I do recall having problems with the stability of my machine at that time. In fact I changed my processor to an X2 model and eventually had to change the motherboard to an entirely different chipset due to instability problems. However, I believe my first bad burn was 3 days before I bought a new processor. Nevertheless, there remains the possibility of motherboard issues causing this.

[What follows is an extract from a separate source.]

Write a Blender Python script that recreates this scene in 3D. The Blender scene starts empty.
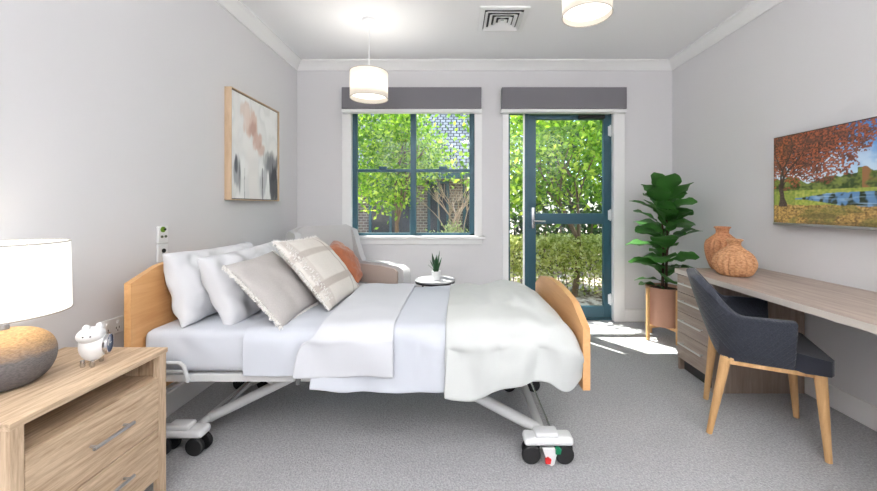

However, right now I cannot trust TY media any more than I can trust any other media. It has either questionable long-term reliability or questionable consistency (or both) and it even fails to burn at rated speed with “acclaimed” burner like BENQ 1655 (which can be chalked up to the burner as well, it might not be media’s fault). Plextor’s reputation as far as I’m concerned is safe for now. In fact, seeing how it can burn both TY03 and MCC03 (Verbatim) as well as Memorex +DL at higher speeds than BENQ – usually at or above the recommended speeds for that media – and the quality it can achieve, I cannot see what the fuss about BENQ is
all about. Or TY for that matter.

All in all, even when you’re gathering all the right information and even when you spend the money on very best, you can still get very serious quality control issues. This look like a general trend and it’s been going on for decades now. It seems us consumers care about price much more than we care about quality. Therefore, we’re willing to pay extra for quality only if the price delta is very small. And unfortunately, this leads to “extra quality” mostly coming in the form of a more famous brand name stamped on the product, rather than extra money invested in better quality parts. With some things it’s gotten so bad already that you simply can’t buy better quality no matter how much you’re willing to spend (within reason of course). Or to put it another way, if you’re filthy rich you can get stuff custom, hand-made for you, at a ludicrous price premium as you’re not benefitting from high volume production. But you know what, that’s what we deserve.